L’ass. Anassilaos ricorda il 40° della morte dello scrittore Pasolini


Il Pasolini “moralista” e “ideologo” è stato al centro del primo degli incontri promossi dall’Associazione Culturale Anassilaos dal titolo “Passione e ideologia:Pasolini <luterano> e <corsaro>”  per ricordare il 40° della morte dello scrittore. Relatore – dopo l’introduzione del Presidente di Anassilaos Giovani Tito Tropea –  il Prof. Antonino Romeo che ha analizzato alcuni degli articoli, poi raccolti nei due volumi “Scritti corsari” e “Lettere luterane”,  che  negli ultimi anni della sua vita Pasolini pubblicò su grandi  giornali italiani. Ovviamente – ha rilevato lo studioso – in questi testi  non c’è omogeneità  narrativa, anche se essi sono  tutti ispirati  da una medesima logica di fondo:la storia italiana è tutta segnata da una profonda  anomalia, istituzionale e civile.

Nei secoli passati l’Italia non ha avuto una monarchia forte,capace di creare strutture  amministrative unitarie; fra Sette e Ottocento non ha conosciutola prima rivoluzione industriale e, a metà del Novecento, è piombata  nella modernità con tutti i suoi caratteri di Paese contadino guidato per venti anni da un regime  dittatoriale e poi, nel dopoguerra, da un sistema politico altrettanto reazionario.

Una società non abituata a dissentire e una struttura istituzionale e culturale inadeguata a gestire quanto il progresso proponeva. Ne è risultata – secondo la visione di Pasolini, un’ Italia  volgare e brutta, appiattita nei comportamenti falsamente moderni, omologata nelle abitudini, dimentica delle sue radici e perciò esposta ai mutamenti portati dalla modernità senza adeguati filtri di comprensione.

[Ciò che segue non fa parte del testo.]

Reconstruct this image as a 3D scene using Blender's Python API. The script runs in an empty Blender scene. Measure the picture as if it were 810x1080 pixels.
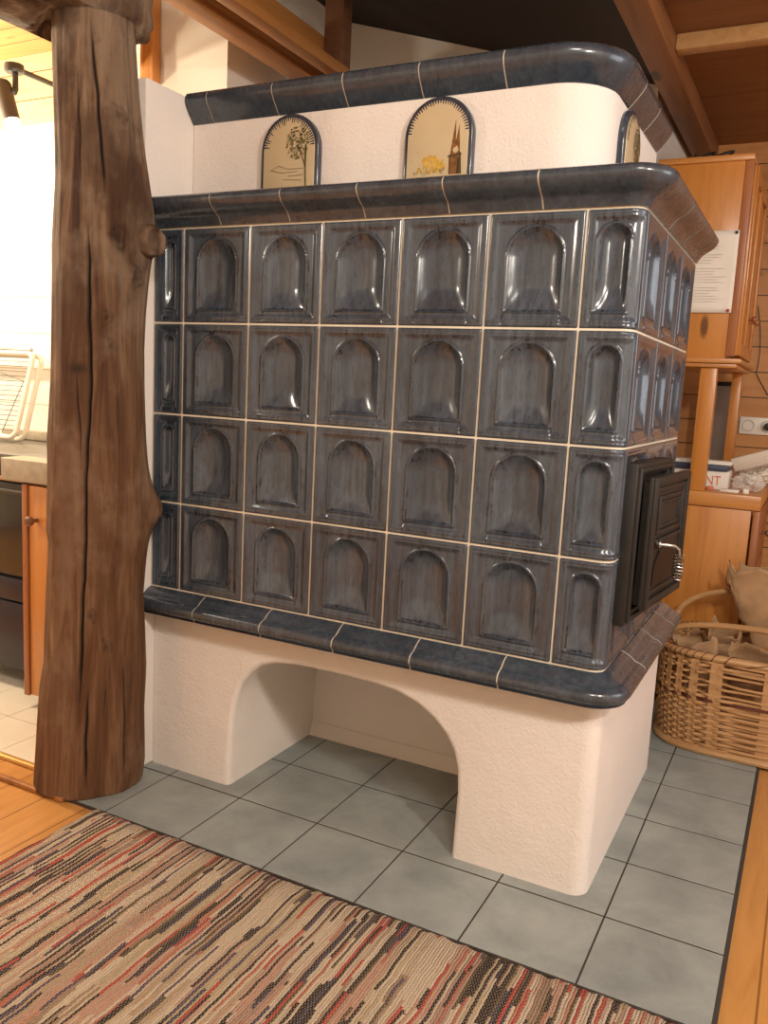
import bpy, bmesh, math, random
import numpy as np
from mathutils import Vector, Matrix, noise
random.seed(7); rng = np.random.RandomState(7)
C = bpy.context.scene.collection
scn = bpy.context.scene

# ------------------------------------------------------------------ camera
def cam_axes(y, p, r):
    f = np.array([math.sin(y)*math.cos(p), math.cos(y)*math.cos(p), math.sin(p)])
    rt = np.array([math.cos(y), -math.sin(y), 0.]); dn = np.cross(f, rt)
    return math.cos(r)*rt+math.sin(r)*dn, -math.sin(r)*rt+math.cos(r)*dn, f
RT, DN, FW = cam_axes(-.4678, -.1482, -.0513)
cd = bpy.data.cameras.new('camera'); cam = bpy.data.objects.new('camera', cd); C.objects.link(cam)
m = Matrix.Identity(4)
for i in range(3):
    m[i][0] = RT[i]; m[i][1] = -DN[i]; m[i][2] = -FW[i]
m[0][3], m[1][3], m[2][3] = 1.5866, -1.8507, 1.1723
cam.matrix_world = m
cd.sensor_fit = 'HORIZONTAL'; cd.sensor_width = 36; cd.lens = 887.5/810*36; cd.clip_start = .02
scn.camera = cam

# ------------------------------------------------------------------ light and exposure
scn.view_settings.view_transform = 'Standard'; scn.view_settings.look = 'None'
scn.view_settings.exposure = 0.5; scn.view_settings.gamma = 1; scn.view_settings.use_curve_mapping = False
w = bpy.data.worlds.new('World'); scn.world = w; w.use_nodes = True
w.node_tree.nodes['Background'].inputs[0].default_value = (1, .90, .80, 1)
w.node_tree.nodes['Background'].inputs[1].default_value = .03
def lamp(name, loc, power, radius, col=(1, .85, .68)):
    l = bpy.data.lights.new(name, 'POINT'); l.energy = power; l.shadow_soft_size = radius; l.color = col
    o = bpy.data.objects.new(name, l); o.location = loc; C.objects.link(o); return o
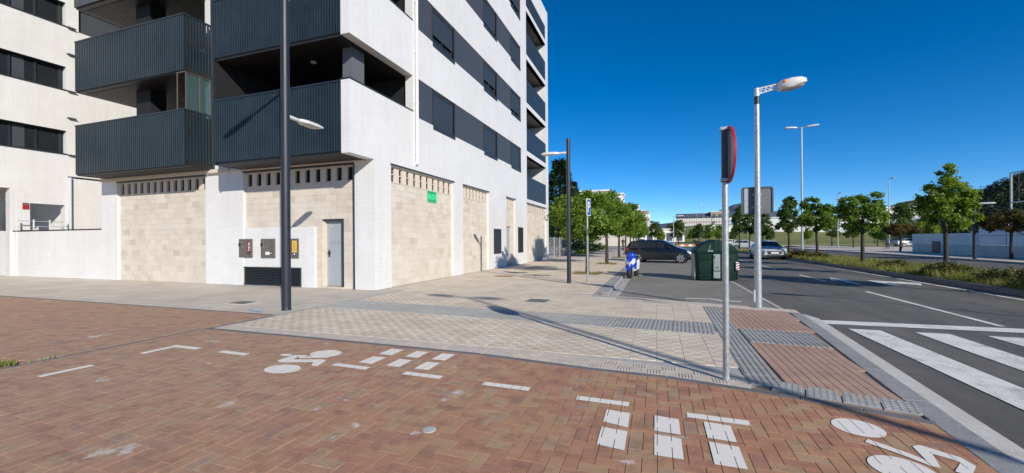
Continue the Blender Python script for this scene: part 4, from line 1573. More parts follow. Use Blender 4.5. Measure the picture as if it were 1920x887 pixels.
# railing in the porch
rl = thing('porch_railing', 'pale metal railing panels standing in the left porch above the low wall', 'railing', (XW + 0.3, 11, 0), world=True)
for q in range(4):
    y = 10.6 + q * 0.55
    MB().box(XW + 0.28, XW + 0.32, y - 0.02, y + 0.02, 0, 2.62).build('post', 'pipe_white', rl)
for q in range(9):
    MB().box(XW + 0.29, XW + 0.31, 10.6, 12.3, 0.6 + q * 0.24, 0.63 + q * 0.24).build('bar', 'fence_steel', rl)
rsn = thing('alarm_plate', 'small red plate with grey top on the white wing wall', 'plate', (XW, 11.0, 3.1), world=True)
MB().box(XW, XW + 0.03, 10.90, 11.11, 3.10, 3.30).build('red_field', 'sign_red', rsn)
MB().box(XW, XW + 0.028, 10.90, 11.11, 3.302, 3.40).build('grey_field', 'cabinet_steel', rsn)
MB().box(XW + 0.03, XW + 0.033, 10.93, 11.08, 3.17, 3.22).build('print', 'label_red', rsn)
# low court wall in line with the front facade
cw = thing('court_wall', 'low white brick wall with thin black coping left of the stone panel', 'wall', (-24.5, YL, 0), world=True)
MB().box(-30.5, -21.43, YL + 0.004, YL + 0.25, 0, 2.04).build('masonry', FR, cw)
MB().box(-28.3, -21.5, YL - 0.02, YL + 0.27, 2.043, 2.085).build('coping', 'handle_black', cw)
MB().box(-30.5, -28.3, YL + 0.0, YL + 0.27, 2.043, 4.0).build('pier', FR, cw) if False else None
MB().tube((-25.2, YL + 0.004, 1.02), (-25.2, YL - 0.01, 1.02), 0.04, 0.03, 10).build('cable_stub', 'panel_pale', cw)
# end wall of the main building towards the court
MB().box(-21.42, -21.12, YL + 0.301, YEND - 0.31, 0, 4.06).build('court_side_wall', ST, bld)
MB().box(-21.42, -18.5, YL + 3.2, YL + 3.4, 4.07, ROOF).build('rear_court_wall', FR, bld) if False else None

# ------------------------------------------------------------------ lamp posts and signs
def paddle(mb, p, d, ln, w, th, drop=0.0):
    """flat tapered lamp head from p along horizontal direction d"""
    d = Vector((d[0], d[1], 0)).normalized()
    n = Vector((-d.y, d.x, 0))
    p = Vector(p)
    rings = []
    for t, ww, hh in ((0.0, 0.10, 0.5), (0.08, 0.5, 0.8), (0.3, 0.95, 1.0), (0.75, 1.0, 1.0), (0.94, 0.85, 0.7), (1.0, 0.45, 0.3)):
        c = p + d * ln * t - Vector((0, 0, drop * t))
        a, b = n * ww * w / 2, Vector((0, 0, hh * th / 2))
        rings.append([c - a - b * 0.6, c + a - b * 0.6, c + a + b * 0.2, c + a * 0.6 + b, c - a * 0.6 + b, c - a + b * 0.2])
    mb.loft(rings)
    return mb


def dark_lamp(loc, r, h, z_arm, d, ln, label, cap=None):
    t = thing('lamp_post', label, 'lamp post', loc, world=True)
    x, y, z = loc
    MB().tube((x, y, z), (x, y, h), r, r * 0.92, 24).build('post', 'pole_dark', t, smooth=40)
    MB().lathe([(r * 1.06, 0), (r * 1.06, 0.03), (r * 1.01, 0.04)], 24, 'z', (x, y, z)).build('base_collar', 'pole_dark', t, smooth=40)
    dv = Vector((d[0], d[1], 0)).normalized()
    p = Vector((x, y, z_arm)) + dv * r * 0.8
    q = p + dv * ln * 0.36
    MB().tube(p, q, 0.045, 0.04, 12).build('arm', 'lamp_pale', t, smooth=40)
    hd = paddle(MB(), q - dv * 0.08, dv, ln * 0.70, 0.30, 0.11).build('lamp_head', 'lamp_pale', t, smooth=40)
    c = q + dv * ln * 0.30
    n = Vector((-dv.y, dv.x, 0)) * 0.10
    g_ = MB()
    e = dv * ln * 0.16
    zz = Vector((0, 0, -0.036))
    g_.face([c - e - n + zz, c + e - n + zz, c + e + n + zz, c - e + n + zz])
    g_.build('lens', 'lamp_glass', hd, fix=False)
    MB().box(x - 0.02, x + 0.02, y - r - 0.006, y - r + 0.01, z + 0.5, z + 0.9).build('hatch', 'pole_dark', t)
    if cap:
        MB().lathe([(r * 0.97, 0), (r * 0.97, 0.22), (r * 0.6, 0.26)], 24, 'z', (x, y, cap)).build('collar', 'lamp_pale', t, smooth=40)
    return t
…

Da questa analisi desolata discende, per lo scrittore e poeta Pasolini,  come unica alternativa,  l’esaltazione della vecchia civiltà contadina, semplice e povera ma fornita di una sua  cultura autentica: era l’Italia “del pane”, quella che praticava i consumi necessari e coltivava le differenze anche nei comportamenti e nei linguaggi.

Oggi a distanza di quaranta anni dalla morte di Pasolini – ha rilevato Romeo – non importa stabilire  se ed in quale misura la sua  analisi fosse giustificata sul piano storico e sociologico e quanto, dipendesse dal disperato vagheggiamento di un mondo incontaminato e naturale dove  il peccato potesse essere innocente e dove i rapporti tra le persone potessero essere regolati dalla legge aurea e felice  per cui “s’ei piace ei lice”. Ciò che importa sottolineare  è la complessiva validità  di un insegnamento  che mirava soprattutto  ad essere eretico, ed indicare e sottolineare ciò che agli altri  ancora sfuggiva, a valorizzare gli elementi  del dubbio e del dissenso fecondo, a rifuggire dal conformismo per salvare l’individualità.

Come ha scritto di recente  Paolo di Paolo, le idee di Pasolini  hanno il pregio di celebrare “l’estremismo della serietà” in una società che da sempre tende al melenso o al cinico, magari con qualche  cedimento al ridanciano. I suoi scritti dunque ci richiamano  al dovere della serietà e dell’approfondimento, senza mezze misure e ammiccamenti. Comunista senza partito e cristiano senza Chiesa, omosessuale  in lotta con se stesso, implacabile contro il consumismo ed egli stesso icona mediatica, Pasolini ci appare come un predicatore austero ed intransigente, appunto luterano, sempre in lotta con l’eterna tendenza italica alla bonomia che tutto  dimentica e perdona, nemico implacabile del “troncare, sopire, sopire, troncare”, di manzoniana memoria, in cui annega da sempre ogni speranza di autentico rinnovamento civile.